Entries with scene source code:
↓
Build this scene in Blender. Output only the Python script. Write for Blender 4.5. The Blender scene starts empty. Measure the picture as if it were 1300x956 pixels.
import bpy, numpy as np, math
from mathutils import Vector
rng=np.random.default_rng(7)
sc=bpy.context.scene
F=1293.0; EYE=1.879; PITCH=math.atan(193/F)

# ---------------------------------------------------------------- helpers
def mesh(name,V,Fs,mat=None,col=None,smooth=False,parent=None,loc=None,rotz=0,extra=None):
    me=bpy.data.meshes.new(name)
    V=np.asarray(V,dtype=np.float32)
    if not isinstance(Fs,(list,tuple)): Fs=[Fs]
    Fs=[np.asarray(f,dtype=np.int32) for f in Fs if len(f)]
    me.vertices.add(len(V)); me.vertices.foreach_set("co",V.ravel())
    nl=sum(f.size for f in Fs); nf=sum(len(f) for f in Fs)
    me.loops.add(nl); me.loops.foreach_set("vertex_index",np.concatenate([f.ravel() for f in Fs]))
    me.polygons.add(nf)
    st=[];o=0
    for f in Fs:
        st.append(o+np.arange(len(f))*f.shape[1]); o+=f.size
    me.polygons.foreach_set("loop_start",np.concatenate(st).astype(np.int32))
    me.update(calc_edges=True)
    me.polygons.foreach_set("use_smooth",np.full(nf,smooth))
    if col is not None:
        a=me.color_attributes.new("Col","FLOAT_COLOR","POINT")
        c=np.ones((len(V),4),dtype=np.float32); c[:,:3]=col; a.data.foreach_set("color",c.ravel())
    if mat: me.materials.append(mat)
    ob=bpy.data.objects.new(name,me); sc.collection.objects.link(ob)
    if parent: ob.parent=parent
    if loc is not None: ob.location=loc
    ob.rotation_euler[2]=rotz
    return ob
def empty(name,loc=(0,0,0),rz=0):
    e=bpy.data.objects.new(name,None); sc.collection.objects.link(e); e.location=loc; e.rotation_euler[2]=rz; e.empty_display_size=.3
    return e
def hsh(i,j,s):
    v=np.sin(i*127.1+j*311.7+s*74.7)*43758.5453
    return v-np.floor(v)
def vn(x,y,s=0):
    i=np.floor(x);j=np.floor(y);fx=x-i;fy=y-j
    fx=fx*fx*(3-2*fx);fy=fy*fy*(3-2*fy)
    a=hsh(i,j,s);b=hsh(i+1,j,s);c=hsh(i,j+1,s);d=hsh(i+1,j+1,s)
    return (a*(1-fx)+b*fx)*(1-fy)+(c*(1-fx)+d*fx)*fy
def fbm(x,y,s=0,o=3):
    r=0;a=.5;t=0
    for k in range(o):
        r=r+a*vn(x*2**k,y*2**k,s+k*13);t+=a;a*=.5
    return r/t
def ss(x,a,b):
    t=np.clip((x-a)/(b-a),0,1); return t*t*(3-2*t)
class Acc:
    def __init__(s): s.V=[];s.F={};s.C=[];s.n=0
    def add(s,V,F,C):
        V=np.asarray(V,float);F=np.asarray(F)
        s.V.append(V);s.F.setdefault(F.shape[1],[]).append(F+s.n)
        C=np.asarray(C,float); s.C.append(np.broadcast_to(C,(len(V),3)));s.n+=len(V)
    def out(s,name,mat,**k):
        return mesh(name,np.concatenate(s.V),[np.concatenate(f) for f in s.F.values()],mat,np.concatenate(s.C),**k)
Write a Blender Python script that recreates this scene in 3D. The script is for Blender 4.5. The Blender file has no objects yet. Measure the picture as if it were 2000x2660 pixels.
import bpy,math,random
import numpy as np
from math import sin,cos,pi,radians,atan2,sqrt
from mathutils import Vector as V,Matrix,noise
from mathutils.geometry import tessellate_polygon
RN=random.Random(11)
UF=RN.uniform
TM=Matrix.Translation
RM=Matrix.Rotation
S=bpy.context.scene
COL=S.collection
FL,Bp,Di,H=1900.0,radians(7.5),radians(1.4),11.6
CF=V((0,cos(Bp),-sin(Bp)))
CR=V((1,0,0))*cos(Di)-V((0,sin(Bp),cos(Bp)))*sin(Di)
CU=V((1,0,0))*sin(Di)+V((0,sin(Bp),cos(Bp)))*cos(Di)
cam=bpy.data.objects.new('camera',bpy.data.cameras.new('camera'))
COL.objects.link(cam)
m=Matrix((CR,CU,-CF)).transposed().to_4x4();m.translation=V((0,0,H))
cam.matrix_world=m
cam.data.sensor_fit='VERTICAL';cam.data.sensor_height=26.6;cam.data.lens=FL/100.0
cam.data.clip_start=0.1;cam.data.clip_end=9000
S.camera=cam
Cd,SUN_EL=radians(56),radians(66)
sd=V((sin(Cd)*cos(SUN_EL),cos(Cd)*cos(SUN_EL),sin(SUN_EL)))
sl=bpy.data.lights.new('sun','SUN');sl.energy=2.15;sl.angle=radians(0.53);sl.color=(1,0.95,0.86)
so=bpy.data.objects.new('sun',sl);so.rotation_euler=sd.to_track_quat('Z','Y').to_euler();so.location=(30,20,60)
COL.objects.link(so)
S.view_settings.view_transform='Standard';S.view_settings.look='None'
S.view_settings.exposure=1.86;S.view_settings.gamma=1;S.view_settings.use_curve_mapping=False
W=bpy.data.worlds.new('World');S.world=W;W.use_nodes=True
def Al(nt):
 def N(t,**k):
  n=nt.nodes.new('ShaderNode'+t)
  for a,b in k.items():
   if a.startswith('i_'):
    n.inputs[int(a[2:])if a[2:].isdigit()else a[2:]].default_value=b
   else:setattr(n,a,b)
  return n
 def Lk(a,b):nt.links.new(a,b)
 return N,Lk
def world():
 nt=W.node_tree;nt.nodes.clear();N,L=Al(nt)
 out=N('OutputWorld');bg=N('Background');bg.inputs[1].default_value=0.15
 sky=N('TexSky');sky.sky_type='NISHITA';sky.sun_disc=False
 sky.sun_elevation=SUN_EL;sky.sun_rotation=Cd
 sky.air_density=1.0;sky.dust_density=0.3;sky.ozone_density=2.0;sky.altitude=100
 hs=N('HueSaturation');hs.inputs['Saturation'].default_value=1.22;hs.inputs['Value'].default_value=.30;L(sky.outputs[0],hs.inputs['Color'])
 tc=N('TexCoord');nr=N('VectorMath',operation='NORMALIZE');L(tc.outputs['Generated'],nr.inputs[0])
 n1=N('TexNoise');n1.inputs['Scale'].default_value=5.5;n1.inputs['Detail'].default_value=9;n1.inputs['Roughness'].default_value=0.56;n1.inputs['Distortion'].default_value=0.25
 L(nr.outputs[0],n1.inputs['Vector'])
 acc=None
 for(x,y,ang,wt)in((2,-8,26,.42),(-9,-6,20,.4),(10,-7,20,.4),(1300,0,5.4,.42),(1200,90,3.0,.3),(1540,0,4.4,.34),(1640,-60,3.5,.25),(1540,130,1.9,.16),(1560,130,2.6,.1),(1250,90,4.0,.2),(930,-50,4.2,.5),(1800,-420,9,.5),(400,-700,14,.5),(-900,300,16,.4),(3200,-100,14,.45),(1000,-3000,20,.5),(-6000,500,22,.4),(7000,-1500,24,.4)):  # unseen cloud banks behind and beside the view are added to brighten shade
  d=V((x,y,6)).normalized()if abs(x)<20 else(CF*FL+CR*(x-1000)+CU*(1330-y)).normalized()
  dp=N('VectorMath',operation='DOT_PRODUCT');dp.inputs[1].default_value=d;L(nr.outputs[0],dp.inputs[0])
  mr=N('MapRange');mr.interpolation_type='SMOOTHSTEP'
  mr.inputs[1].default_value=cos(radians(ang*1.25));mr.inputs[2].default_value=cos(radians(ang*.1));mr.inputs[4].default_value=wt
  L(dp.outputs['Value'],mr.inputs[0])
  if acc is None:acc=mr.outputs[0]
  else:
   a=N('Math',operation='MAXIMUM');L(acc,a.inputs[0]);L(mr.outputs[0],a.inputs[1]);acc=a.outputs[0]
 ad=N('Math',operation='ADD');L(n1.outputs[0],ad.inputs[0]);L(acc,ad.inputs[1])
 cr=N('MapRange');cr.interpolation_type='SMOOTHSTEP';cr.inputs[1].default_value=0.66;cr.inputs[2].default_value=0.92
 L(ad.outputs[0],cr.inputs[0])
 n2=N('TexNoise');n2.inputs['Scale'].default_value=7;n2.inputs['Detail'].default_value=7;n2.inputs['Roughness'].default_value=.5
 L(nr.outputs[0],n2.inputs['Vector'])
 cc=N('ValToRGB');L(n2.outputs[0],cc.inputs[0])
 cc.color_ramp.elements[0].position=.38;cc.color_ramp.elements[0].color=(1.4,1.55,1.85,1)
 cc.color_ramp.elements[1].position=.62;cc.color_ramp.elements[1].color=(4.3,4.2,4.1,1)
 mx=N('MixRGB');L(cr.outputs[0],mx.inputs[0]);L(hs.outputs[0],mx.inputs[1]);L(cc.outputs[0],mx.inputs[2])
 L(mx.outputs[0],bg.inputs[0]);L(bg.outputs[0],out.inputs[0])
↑
Up to and including the line with "F=1293.0; EYE=1.879; PITCH=math.atan(193/F)", print every line of the records from the start.

- [Solution to this exercise]:
Build this scene in Blender. Output only the Python script. Write for Blender 4.5. The Blender scene starts empty. Measure the picture as if it were 1300x956 pixels.
import bpy, numpy as np, math
from mathutils import Vector
rng=np.random.default_rng(7)
sc=bpy.context.scene
F=1293.0; EYE=1.879; PITCH=math.atan(193/F)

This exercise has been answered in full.